Breaking the Cycle: Why Product Teams Must Start with Customer Desirability

How do we break to cycle of features that continue to disappoint customers and fail to deliver results?

Some of the biggest successes I’ve seen and had is when customer first principles are acted on, but why are so many ideas still based only on maximising revenue or delivering what is feasible with the current technology?

The Feature Trap

I’ve seen product teams continually being pushed to build experiences that customers haven’t asked for, all because a commercial models show a great return on investment. But too often, those features flop. Customers don’t use them. Business results aren’t realised.

When the teams deliver the feature but the commercial results are not realised, it creates a cyclical culture where commercial results are chased through more and more deliverables and forcing features faster. Discovery gets deprioritised. Teams feel stuck and pressure mounts to deliver the next feature even faster.

Product teams have the tools, skills and knowledge to validate desirability of customers but not the capacity.

Products have to be commercially viable, but if they don’t appeal to customers, they will never be successful

How can product teams break this cycle put the customer at the forefront of decision making?

The Mindset Shift: Start with Desirability

One of the most powerful transformations I’ve led with product teams starts with a mindset shift.

👉 You can influence Viability and Feasibility. You can’t control Desirability. Start here.

Desirability Viability Feasibility framework

I’ve used the Desirability Viability Feasibility framework over and over to shift this mindset and change culture in organisations that fell into this trap, it’s biggest impact has been to:

  • Start conversations focused on the customer, solving their problems and meeting their needs.

  • Demanding validation by customer discovery, testing, and iterative learning become mandatory, not optional

  • Prompting stakeholders to assess their own ideas, limiting the investment made and identifying risk earlier

  • You build better alignment, with a shared framework, product, engineering, and commercial teams assess ideas together.

Control the controllables, discover the rest

Viability and Feasibility are levers that organisations have the most control over:

  • Feasibility - Technical scope, team capacity, tools.

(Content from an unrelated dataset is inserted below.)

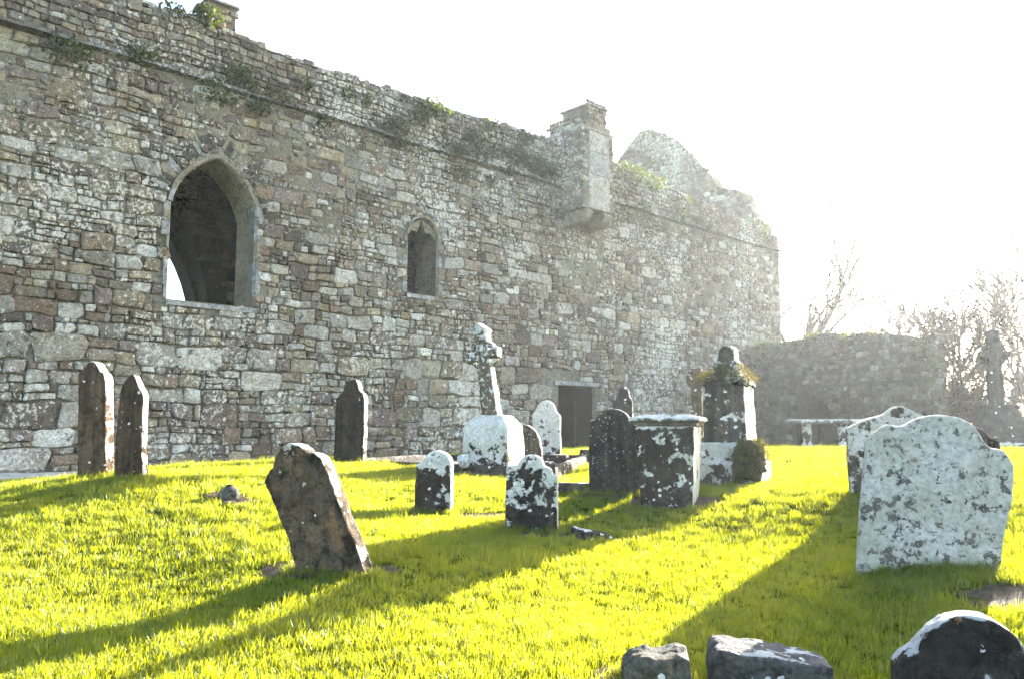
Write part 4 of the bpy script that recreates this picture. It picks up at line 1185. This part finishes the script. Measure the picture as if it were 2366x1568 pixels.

  • Viability - Commercial models, pricing, growth levers.

What you don’t control is the customer:

  • Desirability - Customer problems, needs, and motivations

This isn’t about saying no to the business. It’s about finding better ways to say yes to the customer.

Final thought

By starting with desirability and leveraging the framework to balance the rest, I’ve helped turn delivery focused teams into discovery led machines that are more confident in whats on their roadmap, more empathetic to their customers, and delivered more results for the business.

It’s not a silver bullet. But it creates the conditions for better conversations, better products, and better outcomes.